Interactive Story

An Introduction to the Blog
Interactive storytelling has managed to make progress in the digital arena, but it hasn’t yet reached the prominence that games have achieved. Its commercial foothold is more often in the service of a game, rather than as an independent. Fortunately, the situation is improving. Several games have successfully integrated story into the gameplay instead of relegating it to click-through cinematics. And a few pioneers, borrowing principles of game design and using current game technologies, have ventured forth with new titles that are arguably more interactive story than game. This handful of trailblazers seems to understand the promising qualities that have somehow been difficult to pinpoint up till now.

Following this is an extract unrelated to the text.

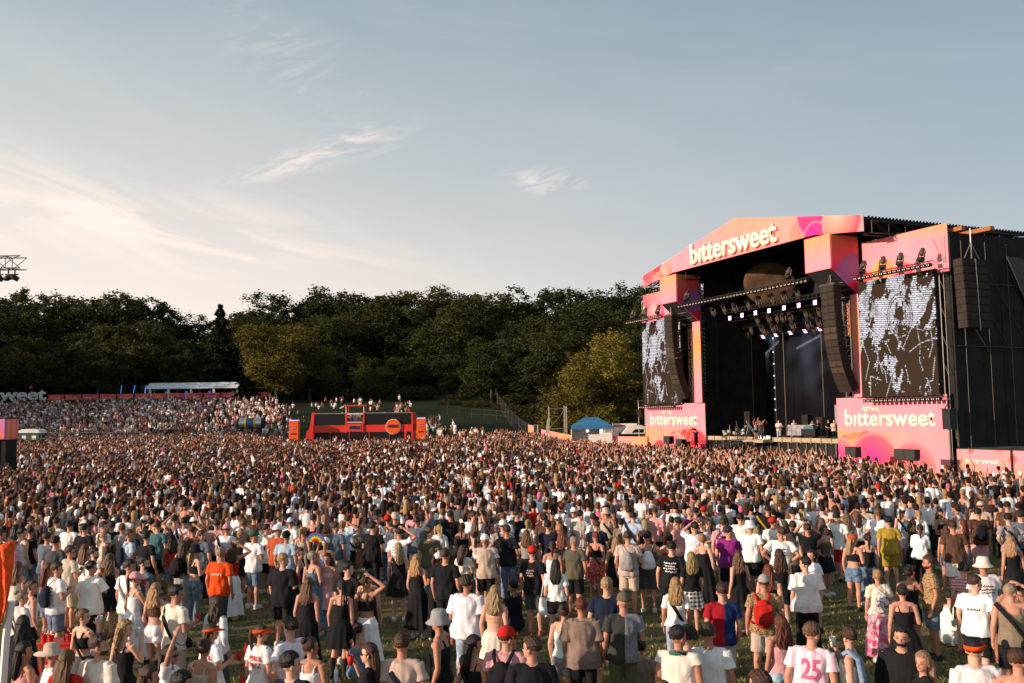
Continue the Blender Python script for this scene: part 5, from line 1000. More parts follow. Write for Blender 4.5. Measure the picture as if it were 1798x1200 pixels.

The articles and anecdotes you see here attempt to describe what I think those qualities are, as well as others that should be. My interest is in visual storytelling, so my main focus is interactive story’s relation to film, theater and animation, as well as those games with a similar bent. I talk about ethical dilemmas and moral challenges that drive dramatic situations, particularly those in more traditional forms of storytelling, as I believe these play a significant role in giving interactive story its distinguishing domain. You’ll find brief dips into philosophy and psychology when there’s something relevant to point out, and if I can manage to explain it without possessing any expertise whatsoever. In light of these areas of interest I discuss how the story world might work and what the user’s role might look like.